METHOD
Summary of best planning practices
20/04/2023
Reading time: 3min
Why plan?
Planning is an essential activity in industrial operations. A good planning system improves service rates, allows for confidently entering new markets, boosts productivity while reducing stock levels.
Good planning, therefore, enhances the 3 pillars of a company's performance (throughput, costs, stock) presented by Eliyahu M. Goldratt in the Best Seller of manufacturing “The Goal”.
When to plan?
To establish the right production strategy, it is necessary to implement decision-making routines that define plans over different horizons:
Long term with the S&OP (Sales and Operations Planning)
Medium term with the PDP (Master Production Schedule)
Short term with Scheduling
Here is a brief summary of the challenges and best practices for each of these horizons.
PIC - Industrial and Commercial Plan
Horizon : 6 months to 5 years
Who must be present:
The Industrial Director
The Sales Director
The Operations Director
The Supply Chain Director
The Master Planner
Data provided:
Sales history, commercial strategy, sales forecasts, architecture of the industrial system.
Exercise objectives:
Obtain a consolidated view of the forecasted demand, make investment or disinvestment decisions.
Example of decisions made:
Industrial investment in a new production line, increasing commercial efforts on a market segment (region, product, type of customer).
❌ Some classic mistakes to avoid:
Create a model that is too complex, understood only by one or several people.
✅ Best practices for going further:
Validate the main assumptions with each contributor/stakeholder in advance of the meeting.
Prepare in advance the thinking on the remaining 2/3 key decisions.
PDP - Master Production Schedule
Horizon : 12 weeks to 12 months
Who should be present:
The Production Director
The Sector Managers
The Supply Chain Director
The Planner
The Scheduler
Data provided:
Actual customer requests (firm and forecasted), the upcoming availability of personnel and machinery, the initial stock levels.
Objectives of the exercise:
Establish a forecasted resource allocation plan.
Examples of decisions made and information collected:
The hiring of a temporary worker, the relocation of a resource, the outsourcing of an operation or product, the postponement of an order, the risk of stockouts on a product.
❌ Some classic mistakes to avoid:
Confusing workload-capacity balance and scheduling.

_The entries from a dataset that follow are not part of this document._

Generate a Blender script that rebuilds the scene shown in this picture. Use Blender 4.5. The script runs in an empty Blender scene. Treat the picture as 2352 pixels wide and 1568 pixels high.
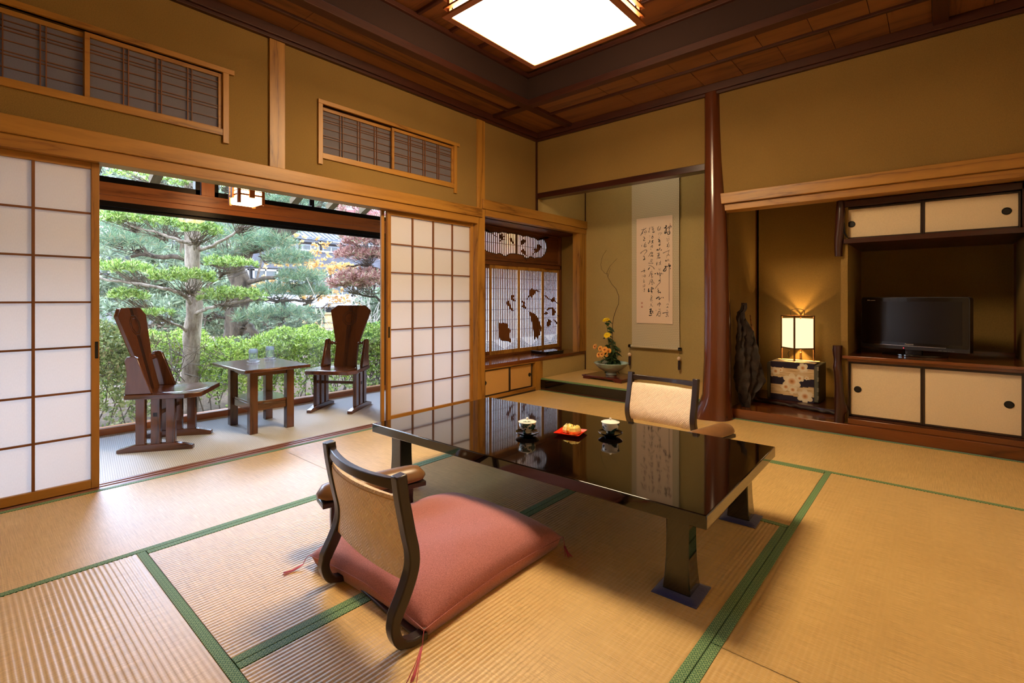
import bpy, bmesh, math, random
import numpy as np
from mathutils import Vector, Matrix

SC = bpy.context.scene
COL = SC.collection
R = math.radians
random.seed(7)
rng = np.random.default_rng(11)

# ------------------------------------------------------------------ camera
cam_d = bpy.data.cameras.new('camera')
cam = bpy.data.objects.new('camera', cam_d)
COL.objects.link(cam)
cam.location = (3.40, -4.44, 1.02)
cam.rotation_euler = (R(90), 0, R(41.07))
cam_d.sensor_width = 36.0
cam_d.lens = 1130.0 / 2352.0 * 36.0
cam_d.shift_y = -97.5 / 2352.0
cam_d.clip_start = 0.02
cam_d.clip_end = 300
SC.camera = cam

# ------------------------------------------------------------------ exposure, sky, sun, lamps
SC.view_settings.view_transform = 'Standard'
SC.view_settings.look = 'None'
SC.view_settings.gamma = 1.0
SC.view_settings.use_curve_mapping = False
SC.view_settings.exposure = 0.0
SC.cycles.use_denoising = True
SC.cycles.max_bounces = 9
SC.cycles.diffuse_bounces = 5
SC.cycles.glossy_bounces = 4
SC.cycles.transmission_bounces = 6
SC.cycles.transparent_max_bounces = 16
SC.cycles.caustics_reflective = False
SC.cycles.caustics_refractive = False
SC.cycles.sample_clamp_indirect = 8.0
SC.cycles.blur_glossy = 0.5

SKY_STRENGTH = 7.8
SUN_STRENGTH = 17.0
LAMP = (52.0, 38.5, 22.5)          # ceiling lantern: warm bottom panel ...
LAMP_SIDE = (20.0, 14.4, 8.6)      # ... and its dimmer slatted sides
world = bpy.data.worlds.new('overcast_sky')
SC.world = world
world.use_nodes = True
wn = world.node_tree
wn.nodes['Background'].inputs[0].default_value = (0.75, 0.86, 1.0, 1)
wn.nodes['Background'].inputs[1].default_value = SKY_STRENGTH

sd = bpy.data.lights.new('hazy_sun', 'SUN')
sd.energy = SUN_STRENGTH
sd.angle = R(50)
sd.color = (0.50, 0.64, 1.0)
so = bpy.data.objects.new('hazy_sun', sd)
COL.objects.link(so)
so.rotation_euler = Vector((0.80, -0.20, -0.62)).to_track_quat('-Z', 'Y').to_euler()

# ------------------------------------------------------------------ helpers
def lin(c):
    out = []
    for v in c:
        v = v / 255.0
        out.append(v / 12.92 if v <= 0.04045 else ((v + 0.055) / 1.055) ** 2.4)
    return (*out, 1.0)

class MB:
    """collects shapes for one mesh object"""
    def __init__(self):
        self.v = []; self.f = []
    def add(self, verts, faces):
        b = len(self.v)
        self.v += [tuple(p) for p in verts]
        self.f += [tuple(i + b for i in q) for q in faces]
        return self
    def box(self, x0, x1, y0, y1, z0, z1):
        return self.add([(x0,y0,z0),(x1,y0,z0),(x1,y1,z0),(x0,y1,z0),(x0,y0,z1),(x1,y0,z1),(x1,y1,z1),(x0,y1,z1)],
                        [(0,3,2,1),(4,5,6,7),(0,1,5,4),(1,2,6,5),(2,3,7,6),(3,0,4,7)])
    def prism(self, poly, a0, a1, axis='z'):
        """poly: ccw 2-D outline; extruded from a0 to a1 along axis"""
        n = len(poly)
        def p(q, a):
            return {'z': (q[0], q[1], a), 'y': (q[0], a, q[1]), 'x': (a, q[0], q[1])}[axis]
        vs = [p(q, a0) for q in poly] + [p(q, a1) for q in poly]
        fs = [tuple(range(n))[::-1], tuple(range(n, 2*n))] + [(i, (i+1) % n, n + (i+1) % n, n + i) for i in range(n)]
        return self.add(vs, fs)
    def tube(self, pts, rad, n=8, cap=True):
        pts = [Vector(p) for p in pts]
        if not hasattr(rad, '__len__'):
            rad = [rad] * len(pts)
        b = []
        up = None
        for i, p in enumerate(pts):
            d = (pts[min(i+1, len(pts)-1)] - pts[max(i-1, 0)])
            d = d.normalized() if d.length > 1e-9 else Vector((0,0,1))
            if up is None:
                up = d.orthogonal().normalized()
            else:
                up = up - d * up.dot(d)
                up = up.normalized() if up.length > 1e-6 else d.orthogonal().normalized()
            s = d.cross(up)
            for k in range(n):
                a = 2*math.pi*k/n
                b.append(p + (up*math.cos(a) + s*math.sin(a)) * rad[i])
        fs = []
        for i in range(len(pts)-1):
            for k in range(n):
                fs.append((i*n+k, i*n+(k+1) % n, (i+1)*n+(k+1) % n, (i+1)*n+k))
        if cap:
            fs.append(tuple(range(n))[::-1]); m = (len(pts)-1)*n
            fs.append(tuple(range(m, m+n)))
        return self.add(b, fs)
    def lathe(self, prof, n=24, c=(0,0,0)):
        vs = []; fs = []
        for r, z in prof:
            for k in range(n):
                a = 2*math.pi*k/n
                vs.append((c[0]+r*math.cos(a), c[1]+r*math.sin(a), c[2]+z))
        for i in range(len(prof)-1):
            for k in range(n):
                fs.append((i*n+k, i*n+(k+1) % n, (i+1)*n+(k+1) % n, (i+1)*n+k))
        if prof[0][0] > 1e-6: fs.append(tuple(range(n))[::-1])
        if prof[-1][0] > 1e-6: fs.append(tuple(range((len(prof)-1)*n, len(prof)*n)))
        return self.add(vs, fs)
    def grid(self, fn, nu, nv):
        vs = [fn(i/nu, j/nv) for j in range(nv+1) for i in range(nu+1)]
        fs = [(j*(nu+1)+i, j*(nu+1)+i+1, (j+1)*(nu+1)+i+1, (j+1)*(nu+1)+i) for j in range(nv) for i in range(nu)]
        return self.add(vs, fs)
    def sphere(self, c, r, n=12, m=8, sz=1.0):
        prof = [(r*math.sin(math.pi*i/m), -r*sz*math.cos(math.pi*i/m)) for i in range(m+1)]
        prof[0] = (1e-5, prof[0][1]); prof[-1] = (1e-5, prof[-1][1])
        return self.lathe(prof, n, c)
    def rect_hole(self, u0, u1, w0, w1, hu0, hu1, hw0, hw1, a0, a1, axis='x'):
        """a slab with one rectangular hole, made of four boxes"""
        def bx(p, q, r, s):
            if q - p < 1e-6 or s - r < 1e-6: return
            if axis == 'x': self.box(a0, a1, p, q, r, s)
            else: self.box(p, q, a0, a1, r, s)
        bx(u0, hu0, w0, w1); bx(hu1, u1, w0, w1); bx(hu0, hu1, w0, hw0); bx(hu0, hu1, hw1, w1)
        return self
    def build(self, name, mat=None, parent=None, bevel=0.0, smooth=None, kind=None, label=None, weld=False, seg=2):
        me = bpy.data.meshes.new(name)
        me.from_pydata(self.v, [], self.f)
        if weld:
            b = bmesh.new(); b.from_mesh(me)
            bmesh.ops.remove_doubles(b, verts=b.verts, dist=1e-5)
            bmesh.ops.recalc_face_normals(b, faces=b.faces)
            b.to_mesh(me); b.free()
        o = bpy.data.objects.new(name, me)
        COL.objects.link(o)
        if mat: me.materials.append(mat)
        if parent: o.parent = parent
        if smooth is not None:
            me.polygons.foreach_set('use_smooth', [True]*len(me.polygons))
            if smooth < 179: me.set_sharp_from_angle(angle=R(smooth))
        if bevel:
            m = o.modifiers.new('edge', 'BEVEL'); m.width = bevel; m.segments = seg; m.limit_method = 'ANGLE'; m.angle_limit = R(35)
            m.harden_normals = False
            me.polygons.foreach_set('use_smooth', [True]*len(me.polygons))
            if smooth is None: me.set_sharp_from_angle(angle=R(30))
        if kind: o['kind'] = kind
        if label: o['label'] = label
        return o

def tag(o, label=None, cat=None, group=None, kind=None):
    if label: o['label'] = label
    if cat: o['category'] = cat
    if group: o['group'] = group
    if kind: o['kind'] = kind
    return o

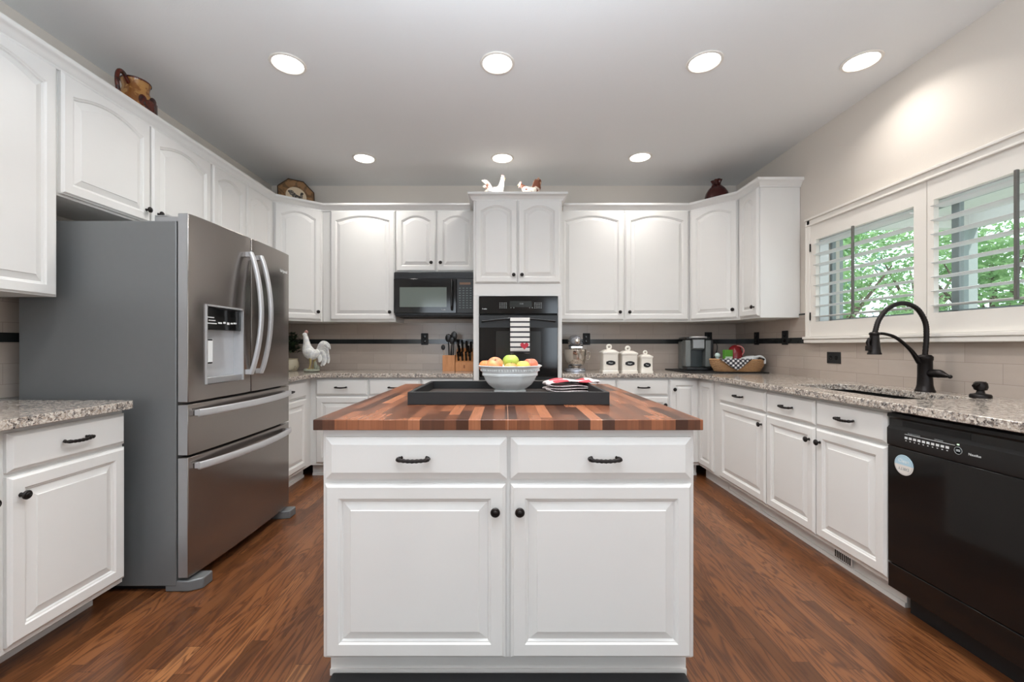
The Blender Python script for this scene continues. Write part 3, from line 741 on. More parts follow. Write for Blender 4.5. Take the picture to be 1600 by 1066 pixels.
for r in range(4):
    for c in range(4):
        box(bm, -.165 + c * .018, -.155 + c * .018, -.0272, -.0262, .625 + r * .014, .630 + r * .014); box(bm, .138 + c * .018, .148 + c * .018, -.0272, -.0262, .625 + r * .014, .630 + r * .014)
for x in (-.065, -.04, .098, .12): ball(bm, (x, -.0265, .628), (.004, .001, .004), 8, 6)
obj('buttons', bm, 'display', cp)
text('brand_badge', 'Profile', .016, 'whiteprint', cp, (-.295, -.0272, .618), (PI / 2, 0, 0))
dr = obj('door', BX(-w + .002, w - .002, -.024, .004, .03, .565), 'blackgloss', OV, bevel=.004)
obj('door_top', BX(-w, w, -.028, -.0245, .455, .563), 'blackplastic', dr, bevel=.002)
obj('window', BX(-.195, .195, -.0255, -.0242, .15, .425), plain('oven_window', (40, 42, 42), .12), dr)
bm = bmesh.new(); pts = curve([(-.31, -.028, .508), (-.30, -.055, .512), (-.15, -.066, .528), (0, -.070, .534), (.15, -.066, .528), (.30, -.055, .512), (.31, -.028, .508)], 7)
sweep(bm, pts, .0095, 10); obj('handle', bm, plain('oven_handle', (70, 72, 74), .25, .6), dr)
obj('lower_trim', BX(-w, w, -.02, .004, .002, .028), 'blackplastic', OV, bevel=.002)
# towel on the oven handle
def towel_mat():
    m = N('striped_towel'); x, y, z = m.xyz()
    s = m.math('FRACT', m.math('DIVIDE', z, .0430)); st = m.math('LESS_THAN', s, .33)
    col = m.mix(st, lin((236, 234, 230)), lin((58, 58, 64)))
    n = m.noise(m.obj(), 500, 2); m.bump(n, .3, .001)
    return m.out(col, .85)
TW = thing('hand_towel', 'black and white striped towel with a red heart over the oven handle', 'towel', (.128, 3.716, 1.095))
bm = bmesh.new(); n = 24; ny = 9; front = []
path = [(-.0815, .0)] + [(-.083, z) for z in (.05, .12, .20, .27)] + [(-.086, .292), (-.082, .303), (-.074, .307), (-.064, .305), (-.056, .298), (-.0515, .28), (-.0475, .20), (-.043, .08)]
rows = []
for (yy, zz) in path:
    rows.append([(-.083 + .166 * i / 14, yy + .0018 * math.sin(i * 1.1 + zz * 9) - .002, zz - .003 * math.cos(i * .5)) for i in range(15)])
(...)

The goal of workload-capacity balance is to answer the question “does it fit or not?” and not “in what order does it fit?”.
Not involving production. They are the ones who know the constraints of the workshop (absences, ongoing work, machine problems).
✅ Best practices to go further:
Compare the planned capacity to the demonstrated capacity that represents the historical throughput observed in the workshop. This often helps avoid being overly optimistic.
Scheduling
Horizon: 1 to 4 weeks
Who should be present:
The Scheduler
The Workshop Leader or the Sector Manager
Data provided:
The list of needs to be met (OFs), the levels of priorities, the availability of production resources (operator, raw materials, tools, machines).
Objectives of the exercise:
Establish a production schedule for the coming days/weeks.
Example of decisions made:
Transfer an OF from one machine to another, group certain OFs to maximize production, reassign operators.
❌ Common mistakes to avoid:
Final scheduling should only be done on the few bottleneck stations in the workshop. Non-bottleneck stations can be managed according to queue management methodologies (e.g., FIFO, conwip, polka).
Use the same visual to create the plan and communicate it to the workshops. The scheduler and the workshop have very different roles and work in different environments as well (fixed PC vs. workshop). Therefore, they do not have the same visualization needs.
✅ Best practices for going further:
Have a simple and visual display of priorities.
Establish a fixed horizon on which the priorities are set.
Give some autonomy to the workshop to adjust production based on their experience.